Nos »amis yankees » depuis des années veulent faire rentrer ce pays dans l’union E. La FRANCE DOIT SORTIR DE CE MACHIN comme elle DOIT SOTIR DE l’OTAN. la messe sera dite.
Que diable viendrait faire la Turquie dans l’UE ? Mais profiter de l’UE cher Dominique Jamet comme la Grèce, par exemple, ennemi héréditaire d’Ankara !
Pourquoi ce que l’on accorde à Athènes ne l’accorderait-on pas à Ankara alors que Grecs et Turcs sont dans l’OTAN ?
La constance de la pensée turque c’est de brouiller les cartes à plaisir à la manière d’un derviche tourneur dont on a peine à discerner les traits du visage.
Oui İstanbul n’est plus Constantinople depuis des siècles et nous peinons à en prendre conscience dans ce monde nouveau des tentatives de retour aux anciens empires pour nombre de responsables politiques de pays nostalgiques des grandeurs du passé de toutes les formes de nationalismes.

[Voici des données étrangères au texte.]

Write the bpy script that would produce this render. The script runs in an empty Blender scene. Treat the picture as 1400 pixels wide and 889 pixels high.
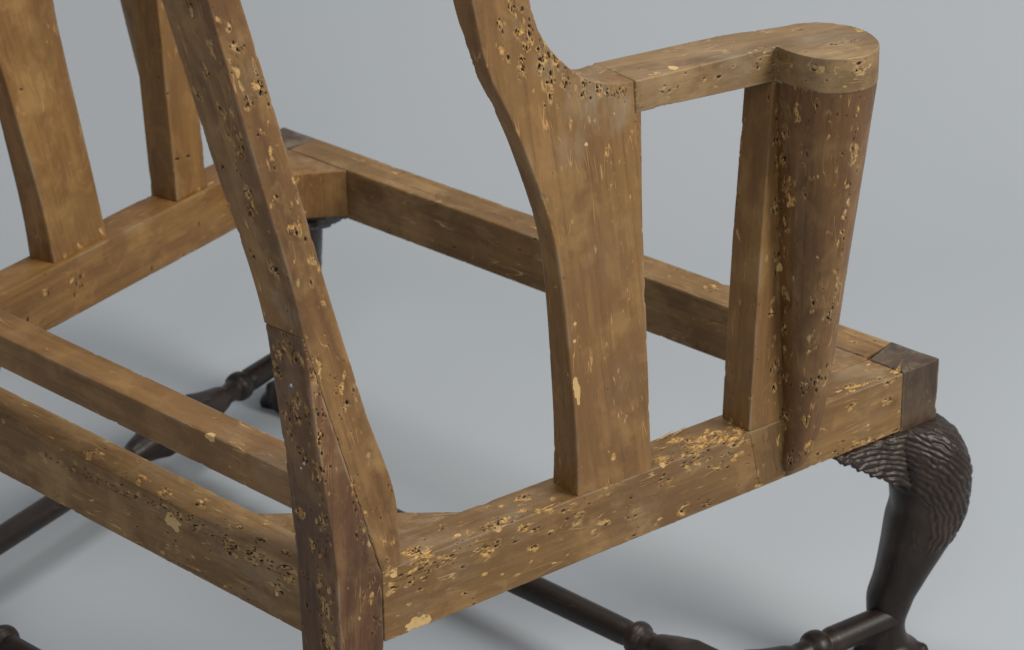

Dans une optique gaullienne et non gaulliste il est ou était envisageable d’intégrer la Turquie au sein de l’UE dans le cadre d’une Europe qui serait clairement une confédération d’états et de nations pour rééquilibrer l’Europe vers le sud. Comme les « gaullistes » n’ont plus aucune considération géopolitique ils sont contre mon avis, comme un parti de droite classique.